Bien sûr, l'utilité d'un débat sur la réalité d'un consensus permet de déplacer le problème, et à tout un tas de gens qui n'ont eux-même aucunes connaissances scientifiques en climatologie de se prononcer. Autrement dit, si on peut prouver "scientifiquement" qu'il y a un consensus, alors l'effet lui-même devient "vrai"! La réalité "physique" des changements climatiques devient donc un problème pour des chercheurs en science sociale!
Bien sûr, un aspect intéressant de tout ce débat est que monsieur et madame tout-le-monde se sent autorisé à se prononcer sur une question scientifique (à preuve les commentateurs sur ce blogue), question qui est éminemment complexe. L'opinion de tout un chacun est donc conditionnée par la confiance qu'ils ont en certains acteurs plutôt qu'en d'autres. Si l'on croit tout ce qui se dit dans les journaux, ou dans les rapports du GIEC, ou sur RealClimate, alors tout cela est "vrai". Si au contraire on a tendance à être sceptique, aucune de ces sources n'a de crédibilité.
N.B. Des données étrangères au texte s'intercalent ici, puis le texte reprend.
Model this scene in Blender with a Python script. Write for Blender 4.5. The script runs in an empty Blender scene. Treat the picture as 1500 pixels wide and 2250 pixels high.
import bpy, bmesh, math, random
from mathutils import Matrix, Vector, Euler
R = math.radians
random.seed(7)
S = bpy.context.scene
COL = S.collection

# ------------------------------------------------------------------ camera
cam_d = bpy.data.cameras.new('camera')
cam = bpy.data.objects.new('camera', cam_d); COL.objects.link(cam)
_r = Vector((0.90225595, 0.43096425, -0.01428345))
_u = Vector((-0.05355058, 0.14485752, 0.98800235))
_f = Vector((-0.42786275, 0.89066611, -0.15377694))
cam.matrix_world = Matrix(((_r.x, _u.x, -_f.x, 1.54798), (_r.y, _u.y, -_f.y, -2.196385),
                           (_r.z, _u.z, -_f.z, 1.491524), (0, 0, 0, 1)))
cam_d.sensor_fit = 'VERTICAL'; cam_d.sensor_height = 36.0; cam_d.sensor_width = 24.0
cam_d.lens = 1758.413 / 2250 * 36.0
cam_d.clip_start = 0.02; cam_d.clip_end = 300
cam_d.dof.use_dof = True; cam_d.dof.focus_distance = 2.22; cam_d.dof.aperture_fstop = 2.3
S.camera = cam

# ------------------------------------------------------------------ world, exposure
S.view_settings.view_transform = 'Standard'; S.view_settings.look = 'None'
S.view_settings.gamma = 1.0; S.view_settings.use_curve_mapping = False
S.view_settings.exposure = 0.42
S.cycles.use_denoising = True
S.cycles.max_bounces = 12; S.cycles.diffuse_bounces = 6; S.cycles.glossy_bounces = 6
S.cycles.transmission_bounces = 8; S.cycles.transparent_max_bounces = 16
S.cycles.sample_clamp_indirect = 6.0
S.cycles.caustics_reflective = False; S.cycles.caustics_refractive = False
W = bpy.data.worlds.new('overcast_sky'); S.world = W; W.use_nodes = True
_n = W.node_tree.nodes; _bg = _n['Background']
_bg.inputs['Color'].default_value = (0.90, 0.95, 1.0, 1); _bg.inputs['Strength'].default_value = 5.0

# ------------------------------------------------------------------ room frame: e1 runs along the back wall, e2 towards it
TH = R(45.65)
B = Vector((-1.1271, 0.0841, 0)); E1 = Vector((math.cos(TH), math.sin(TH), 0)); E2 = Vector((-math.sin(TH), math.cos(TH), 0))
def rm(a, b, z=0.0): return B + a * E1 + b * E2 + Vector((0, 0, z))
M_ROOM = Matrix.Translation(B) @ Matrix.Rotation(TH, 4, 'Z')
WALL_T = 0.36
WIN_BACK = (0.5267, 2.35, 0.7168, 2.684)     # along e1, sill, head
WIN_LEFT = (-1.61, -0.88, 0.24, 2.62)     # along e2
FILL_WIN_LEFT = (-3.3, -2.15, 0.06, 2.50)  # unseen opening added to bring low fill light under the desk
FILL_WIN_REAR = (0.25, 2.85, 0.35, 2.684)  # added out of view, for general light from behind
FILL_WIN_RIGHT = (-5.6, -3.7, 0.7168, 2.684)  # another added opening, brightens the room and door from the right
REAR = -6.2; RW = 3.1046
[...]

Mais au bout du compte, ce ne sont que des opinions, qui de toute évidence n'ont aucun rapport avec la "réalité".
La véritable question ici est donc de savoir si l'opinion des scientifiques eux-mêmes a, elle, une valeur pour juger de la réalité du phénomène. Or cette question se heurte à plusieurs difficultés bien connues:
1) S'il s'agit d'un domaine ou d'un problème complexe (comme le climat), aucun chercheur, aussi réputé soit-il, ne maîtrise tous les aspects du problème. Il ou elle doit se fier également aux résultats ou conclusions des autres. Ce fait a été reconnu et étudié depuis longtemps par les philosophes et sociologues des sciences. Il n'y a pas, par contre, de solution définitive: l'existence d'un consensus ne peut jamais être reliée à une supposée "vérité". Il y a nombre de contre-exemples dans l'histoire des sciences, et pas de véritable critère qui émerge permettant de juger "en temps réel" de la validité ou non d'une théorie.
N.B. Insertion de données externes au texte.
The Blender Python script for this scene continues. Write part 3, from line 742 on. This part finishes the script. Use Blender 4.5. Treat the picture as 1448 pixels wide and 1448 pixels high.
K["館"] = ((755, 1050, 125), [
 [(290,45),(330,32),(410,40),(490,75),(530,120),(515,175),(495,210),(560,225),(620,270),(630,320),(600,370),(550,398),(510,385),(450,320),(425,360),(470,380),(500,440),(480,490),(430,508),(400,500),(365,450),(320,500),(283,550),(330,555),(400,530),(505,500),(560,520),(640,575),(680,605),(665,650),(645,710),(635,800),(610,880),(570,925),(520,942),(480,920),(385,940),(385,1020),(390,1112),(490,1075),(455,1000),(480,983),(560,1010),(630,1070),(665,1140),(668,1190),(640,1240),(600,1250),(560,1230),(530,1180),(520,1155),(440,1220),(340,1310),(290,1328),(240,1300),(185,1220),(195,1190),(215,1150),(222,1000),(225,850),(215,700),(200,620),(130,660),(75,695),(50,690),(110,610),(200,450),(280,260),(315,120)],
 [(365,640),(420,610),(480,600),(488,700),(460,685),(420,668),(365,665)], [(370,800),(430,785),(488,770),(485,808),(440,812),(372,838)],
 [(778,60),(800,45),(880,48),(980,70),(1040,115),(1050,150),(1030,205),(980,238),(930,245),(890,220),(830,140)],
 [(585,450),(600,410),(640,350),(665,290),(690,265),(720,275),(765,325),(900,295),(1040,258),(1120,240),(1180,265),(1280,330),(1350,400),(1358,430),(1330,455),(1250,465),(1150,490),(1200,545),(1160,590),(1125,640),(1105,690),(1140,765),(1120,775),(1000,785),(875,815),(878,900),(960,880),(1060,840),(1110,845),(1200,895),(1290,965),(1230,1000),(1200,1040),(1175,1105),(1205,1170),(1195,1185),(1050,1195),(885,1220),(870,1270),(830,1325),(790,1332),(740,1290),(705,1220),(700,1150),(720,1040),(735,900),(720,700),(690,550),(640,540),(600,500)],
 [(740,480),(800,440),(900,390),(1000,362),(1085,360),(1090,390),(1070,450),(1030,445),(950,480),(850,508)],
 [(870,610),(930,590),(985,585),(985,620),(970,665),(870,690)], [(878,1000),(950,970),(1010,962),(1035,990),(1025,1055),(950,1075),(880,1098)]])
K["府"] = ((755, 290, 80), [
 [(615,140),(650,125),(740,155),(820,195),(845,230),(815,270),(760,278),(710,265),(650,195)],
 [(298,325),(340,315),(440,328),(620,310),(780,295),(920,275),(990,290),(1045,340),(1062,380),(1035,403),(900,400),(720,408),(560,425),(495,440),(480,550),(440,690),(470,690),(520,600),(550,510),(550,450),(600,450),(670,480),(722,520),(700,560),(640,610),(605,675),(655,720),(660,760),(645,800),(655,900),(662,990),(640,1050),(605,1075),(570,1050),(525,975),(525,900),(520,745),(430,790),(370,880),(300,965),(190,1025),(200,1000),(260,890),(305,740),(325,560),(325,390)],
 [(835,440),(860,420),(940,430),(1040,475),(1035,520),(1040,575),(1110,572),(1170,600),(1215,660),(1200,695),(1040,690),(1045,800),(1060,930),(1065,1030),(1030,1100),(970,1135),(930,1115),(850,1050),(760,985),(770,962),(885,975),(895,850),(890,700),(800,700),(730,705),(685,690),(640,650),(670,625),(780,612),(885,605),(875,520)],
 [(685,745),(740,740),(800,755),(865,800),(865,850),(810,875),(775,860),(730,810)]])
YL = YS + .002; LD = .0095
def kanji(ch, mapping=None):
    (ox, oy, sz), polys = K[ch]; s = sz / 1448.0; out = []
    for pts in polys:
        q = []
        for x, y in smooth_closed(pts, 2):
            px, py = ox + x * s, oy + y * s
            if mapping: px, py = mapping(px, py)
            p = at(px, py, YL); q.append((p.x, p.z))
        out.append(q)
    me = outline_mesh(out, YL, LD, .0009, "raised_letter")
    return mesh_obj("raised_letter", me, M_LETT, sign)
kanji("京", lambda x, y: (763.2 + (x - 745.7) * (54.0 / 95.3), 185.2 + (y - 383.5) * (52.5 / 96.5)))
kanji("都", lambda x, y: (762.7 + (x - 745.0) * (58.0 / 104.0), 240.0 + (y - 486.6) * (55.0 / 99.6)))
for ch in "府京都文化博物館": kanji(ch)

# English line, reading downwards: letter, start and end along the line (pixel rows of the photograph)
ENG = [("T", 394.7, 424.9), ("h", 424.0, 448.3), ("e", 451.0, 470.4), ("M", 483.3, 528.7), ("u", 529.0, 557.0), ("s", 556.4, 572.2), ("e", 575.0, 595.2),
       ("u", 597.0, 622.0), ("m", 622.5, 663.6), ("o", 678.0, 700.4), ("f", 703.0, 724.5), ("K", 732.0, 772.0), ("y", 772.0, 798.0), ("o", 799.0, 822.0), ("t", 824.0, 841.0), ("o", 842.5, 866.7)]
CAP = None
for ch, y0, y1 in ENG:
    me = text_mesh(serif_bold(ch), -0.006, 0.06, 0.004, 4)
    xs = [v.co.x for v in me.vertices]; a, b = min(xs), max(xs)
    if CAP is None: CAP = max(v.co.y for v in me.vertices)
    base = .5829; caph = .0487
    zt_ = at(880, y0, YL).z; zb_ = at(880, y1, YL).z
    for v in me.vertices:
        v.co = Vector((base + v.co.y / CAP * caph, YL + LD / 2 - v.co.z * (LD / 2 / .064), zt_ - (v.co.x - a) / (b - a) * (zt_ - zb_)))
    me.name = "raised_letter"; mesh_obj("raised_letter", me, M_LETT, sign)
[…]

2) Comme il a été soulevé par nombre de commentateurs, les scientifiques se prononcent rarement dans leurs articles sur des questions "globales", comme par exemple l'adhésion ou non à un consensus. Les publications se penchent sur des aspects très spécifiques d'un problème. Une seule publication (sauf exception) ne peut pas prouver ou détruire un consensus, et une opposition à un tel consensus peut être exprimée de façon très subtile.
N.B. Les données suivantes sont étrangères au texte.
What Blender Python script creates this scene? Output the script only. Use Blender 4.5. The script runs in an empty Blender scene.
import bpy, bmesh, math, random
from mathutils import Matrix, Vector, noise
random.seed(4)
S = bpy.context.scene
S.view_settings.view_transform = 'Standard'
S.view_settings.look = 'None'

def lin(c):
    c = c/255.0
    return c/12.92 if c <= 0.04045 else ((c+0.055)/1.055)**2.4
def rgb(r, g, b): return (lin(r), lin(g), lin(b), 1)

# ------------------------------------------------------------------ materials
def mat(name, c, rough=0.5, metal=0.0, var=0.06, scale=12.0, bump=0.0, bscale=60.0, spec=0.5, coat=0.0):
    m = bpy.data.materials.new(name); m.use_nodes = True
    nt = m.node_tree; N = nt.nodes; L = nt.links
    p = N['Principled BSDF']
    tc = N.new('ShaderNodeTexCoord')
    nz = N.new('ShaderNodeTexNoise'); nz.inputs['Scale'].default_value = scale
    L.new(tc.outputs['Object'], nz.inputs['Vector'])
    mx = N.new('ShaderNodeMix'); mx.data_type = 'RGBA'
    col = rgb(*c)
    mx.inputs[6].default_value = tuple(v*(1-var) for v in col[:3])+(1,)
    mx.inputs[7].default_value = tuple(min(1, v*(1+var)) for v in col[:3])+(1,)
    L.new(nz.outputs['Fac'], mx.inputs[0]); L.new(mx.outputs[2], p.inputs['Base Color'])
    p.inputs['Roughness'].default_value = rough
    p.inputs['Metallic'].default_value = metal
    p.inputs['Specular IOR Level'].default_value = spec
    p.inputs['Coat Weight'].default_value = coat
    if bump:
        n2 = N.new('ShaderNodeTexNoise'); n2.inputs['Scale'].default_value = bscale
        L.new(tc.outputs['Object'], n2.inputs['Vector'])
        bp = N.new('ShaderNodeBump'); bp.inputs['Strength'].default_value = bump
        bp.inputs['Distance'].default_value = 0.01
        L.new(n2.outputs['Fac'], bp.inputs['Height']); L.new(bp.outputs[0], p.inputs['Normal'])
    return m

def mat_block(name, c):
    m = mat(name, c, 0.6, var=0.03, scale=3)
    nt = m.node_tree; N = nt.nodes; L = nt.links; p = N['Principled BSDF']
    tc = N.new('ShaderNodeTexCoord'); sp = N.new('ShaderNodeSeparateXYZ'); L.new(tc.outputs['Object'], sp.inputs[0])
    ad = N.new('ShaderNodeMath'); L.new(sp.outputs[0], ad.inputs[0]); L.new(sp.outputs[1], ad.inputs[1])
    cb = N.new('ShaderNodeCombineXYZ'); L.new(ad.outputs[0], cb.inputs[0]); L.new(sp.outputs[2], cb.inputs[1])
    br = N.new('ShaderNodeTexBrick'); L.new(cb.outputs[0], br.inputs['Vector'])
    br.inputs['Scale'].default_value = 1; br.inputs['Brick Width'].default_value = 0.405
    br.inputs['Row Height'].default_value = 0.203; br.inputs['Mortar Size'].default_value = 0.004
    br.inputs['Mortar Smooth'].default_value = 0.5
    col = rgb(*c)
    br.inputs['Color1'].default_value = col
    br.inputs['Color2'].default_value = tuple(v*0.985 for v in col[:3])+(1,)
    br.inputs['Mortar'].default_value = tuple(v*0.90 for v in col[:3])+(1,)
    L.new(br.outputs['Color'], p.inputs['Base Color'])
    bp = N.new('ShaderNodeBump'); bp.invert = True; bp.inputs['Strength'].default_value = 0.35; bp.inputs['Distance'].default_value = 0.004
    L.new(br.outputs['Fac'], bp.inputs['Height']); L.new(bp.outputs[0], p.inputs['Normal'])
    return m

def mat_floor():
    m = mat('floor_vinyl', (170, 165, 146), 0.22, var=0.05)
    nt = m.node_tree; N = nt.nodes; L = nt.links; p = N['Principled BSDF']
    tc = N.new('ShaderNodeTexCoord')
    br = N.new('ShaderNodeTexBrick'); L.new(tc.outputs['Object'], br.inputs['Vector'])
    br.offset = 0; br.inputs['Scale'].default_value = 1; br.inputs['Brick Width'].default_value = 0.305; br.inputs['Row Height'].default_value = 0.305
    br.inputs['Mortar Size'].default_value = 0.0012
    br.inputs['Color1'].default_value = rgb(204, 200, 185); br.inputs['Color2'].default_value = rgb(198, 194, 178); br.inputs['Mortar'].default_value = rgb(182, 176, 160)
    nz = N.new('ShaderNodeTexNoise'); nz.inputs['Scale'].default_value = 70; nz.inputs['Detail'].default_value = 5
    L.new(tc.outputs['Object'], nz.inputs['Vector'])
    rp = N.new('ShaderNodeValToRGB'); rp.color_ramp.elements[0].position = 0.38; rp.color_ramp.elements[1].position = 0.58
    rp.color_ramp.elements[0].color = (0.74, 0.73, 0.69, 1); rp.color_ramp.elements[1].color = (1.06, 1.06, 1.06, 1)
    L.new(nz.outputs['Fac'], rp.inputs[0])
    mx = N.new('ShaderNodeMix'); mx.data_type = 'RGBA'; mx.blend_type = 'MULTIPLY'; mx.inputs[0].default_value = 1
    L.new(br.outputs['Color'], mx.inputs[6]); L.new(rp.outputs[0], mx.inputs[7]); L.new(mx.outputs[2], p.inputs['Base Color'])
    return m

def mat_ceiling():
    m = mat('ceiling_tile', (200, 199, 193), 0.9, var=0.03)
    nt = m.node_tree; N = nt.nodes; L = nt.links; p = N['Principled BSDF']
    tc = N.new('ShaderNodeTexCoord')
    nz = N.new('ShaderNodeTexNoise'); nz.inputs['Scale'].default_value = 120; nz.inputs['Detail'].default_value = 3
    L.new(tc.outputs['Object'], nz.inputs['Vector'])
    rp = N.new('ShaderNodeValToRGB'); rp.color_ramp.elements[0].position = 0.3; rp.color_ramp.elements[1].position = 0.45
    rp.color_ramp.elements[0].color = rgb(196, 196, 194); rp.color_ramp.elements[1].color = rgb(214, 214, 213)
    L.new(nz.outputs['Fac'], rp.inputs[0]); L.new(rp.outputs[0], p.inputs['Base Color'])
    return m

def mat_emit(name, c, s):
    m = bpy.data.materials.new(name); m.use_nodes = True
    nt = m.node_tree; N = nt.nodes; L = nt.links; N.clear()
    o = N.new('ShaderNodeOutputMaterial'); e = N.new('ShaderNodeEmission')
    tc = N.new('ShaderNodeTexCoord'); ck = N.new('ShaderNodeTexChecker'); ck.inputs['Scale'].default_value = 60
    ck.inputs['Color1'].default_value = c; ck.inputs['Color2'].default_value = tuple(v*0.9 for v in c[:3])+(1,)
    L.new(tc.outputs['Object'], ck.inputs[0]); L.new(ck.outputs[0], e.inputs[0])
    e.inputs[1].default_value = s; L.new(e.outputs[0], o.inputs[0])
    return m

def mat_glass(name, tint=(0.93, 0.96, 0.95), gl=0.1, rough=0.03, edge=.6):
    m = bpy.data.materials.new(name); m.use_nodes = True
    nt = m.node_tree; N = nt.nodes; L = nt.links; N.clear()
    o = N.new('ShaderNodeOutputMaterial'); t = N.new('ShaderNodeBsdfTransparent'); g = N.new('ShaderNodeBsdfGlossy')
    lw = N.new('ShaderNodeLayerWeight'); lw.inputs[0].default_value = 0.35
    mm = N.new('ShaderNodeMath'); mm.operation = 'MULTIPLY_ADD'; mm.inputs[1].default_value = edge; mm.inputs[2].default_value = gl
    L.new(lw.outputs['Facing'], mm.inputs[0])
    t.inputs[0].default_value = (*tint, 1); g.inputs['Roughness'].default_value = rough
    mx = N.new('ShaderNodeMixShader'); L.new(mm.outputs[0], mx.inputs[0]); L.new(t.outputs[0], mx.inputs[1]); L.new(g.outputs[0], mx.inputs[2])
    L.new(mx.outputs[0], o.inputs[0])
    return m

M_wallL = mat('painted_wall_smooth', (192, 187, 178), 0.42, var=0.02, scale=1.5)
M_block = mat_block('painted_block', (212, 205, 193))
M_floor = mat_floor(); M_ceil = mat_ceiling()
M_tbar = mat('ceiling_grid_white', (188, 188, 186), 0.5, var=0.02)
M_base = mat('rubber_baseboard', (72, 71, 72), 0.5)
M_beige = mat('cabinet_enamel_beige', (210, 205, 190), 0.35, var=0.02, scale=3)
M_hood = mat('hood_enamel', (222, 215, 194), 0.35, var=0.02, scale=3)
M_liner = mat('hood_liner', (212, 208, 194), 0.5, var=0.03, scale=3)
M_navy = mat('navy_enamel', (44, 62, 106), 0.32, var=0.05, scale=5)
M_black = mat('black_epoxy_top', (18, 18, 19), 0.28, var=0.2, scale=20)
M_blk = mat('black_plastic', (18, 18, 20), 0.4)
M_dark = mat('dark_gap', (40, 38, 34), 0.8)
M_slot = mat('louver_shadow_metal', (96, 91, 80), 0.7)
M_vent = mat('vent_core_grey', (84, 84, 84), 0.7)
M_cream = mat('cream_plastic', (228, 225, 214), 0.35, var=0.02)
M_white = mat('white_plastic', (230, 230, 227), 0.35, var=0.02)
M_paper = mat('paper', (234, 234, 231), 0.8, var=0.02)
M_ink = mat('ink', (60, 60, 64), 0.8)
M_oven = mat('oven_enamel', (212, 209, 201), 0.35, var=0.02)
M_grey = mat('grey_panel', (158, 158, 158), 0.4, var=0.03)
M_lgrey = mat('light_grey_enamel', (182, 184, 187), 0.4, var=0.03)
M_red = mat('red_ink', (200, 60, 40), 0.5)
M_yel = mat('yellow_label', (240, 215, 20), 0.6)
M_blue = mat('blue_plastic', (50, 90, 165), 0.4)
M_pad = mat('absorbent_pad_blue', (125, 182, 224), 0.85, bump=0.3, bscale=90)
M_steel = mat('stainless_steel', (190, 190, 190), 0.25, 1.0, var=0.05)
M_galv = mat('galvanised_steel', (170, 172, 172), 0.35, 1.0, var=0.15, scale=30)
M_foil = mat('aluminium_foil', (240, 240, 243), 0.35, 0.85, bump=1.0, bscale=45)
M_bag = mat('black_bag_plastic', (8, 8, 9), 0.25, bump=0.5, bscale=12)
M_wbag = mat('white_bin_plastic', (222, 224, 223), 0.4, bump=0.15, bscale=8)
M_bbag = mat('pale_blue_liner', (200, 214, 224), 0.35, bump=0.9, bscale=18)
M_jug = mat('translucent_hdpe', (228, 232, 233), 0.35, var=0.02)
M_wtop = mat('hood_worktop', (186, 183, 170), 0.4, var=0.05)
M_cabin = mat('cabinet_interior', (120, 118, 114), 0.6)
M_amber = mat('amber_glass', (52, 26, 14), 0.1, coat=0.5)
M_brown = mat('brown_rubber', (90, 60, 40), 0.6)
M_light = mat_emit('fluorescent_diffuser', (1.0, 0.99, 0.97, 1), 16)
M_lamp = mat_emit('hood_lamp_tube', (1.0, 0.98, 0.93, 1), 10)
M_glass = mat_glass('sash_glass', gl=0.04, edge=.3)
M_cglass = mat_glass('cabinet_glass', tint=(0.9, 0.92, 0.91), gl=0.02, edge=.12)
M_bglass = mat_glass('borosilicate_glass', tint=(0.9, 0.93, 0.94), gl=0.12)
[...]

3) Il est aussi connu qu'il y a d'énormes pressions sociales qui rendent l'expression ouverte d'une dissidence très risquée pour n'importe quel scientifique. Et je ne parle que des pressions à l'intérieur même de la communauté scientifique, en dehors de toute controverse dans le reste de la société. Le "conformisme" scientifique est la stratégie la plus communément adoptée. Chercher dans un recensement de la littérature scientifique les preuves d'un consensus, sans même considérer l'effet de ces pressions sociales, relève soit de la naiveté, ou alors d'un parti-pris non avoué. Que Naomi Oreskes ait un parti pris dans ce débat semble assez évident à la lumière de ses déclarations.
4) Le choix de certains mots-clé est en soi source d'erreur. Il présume que des résultats scientifiques dissidents utilisent ces mêmes mots-clé. Etant donné les considérations ci-dessus, un article remettant en question certains aspects fondamentaux de la théorie pourrait éviter de confronter directement le problème global, et choisir soigneusement son vocabulaire.
Pour un bel exemple de tout cela, je suggérerais à tous de lire l'histoire de la dérive des continents. Etonnamment, un des bons ouvrages sur le sujet à été écrit par... Naomi Oreskes!
Pour Bray et Von Storch, il est intéressant de noter que ceux-ci récusent l'interprétation de leur étude faite par les sceptiques et aussi que leur procédure a été critiquée, au point que leur article a été refusé.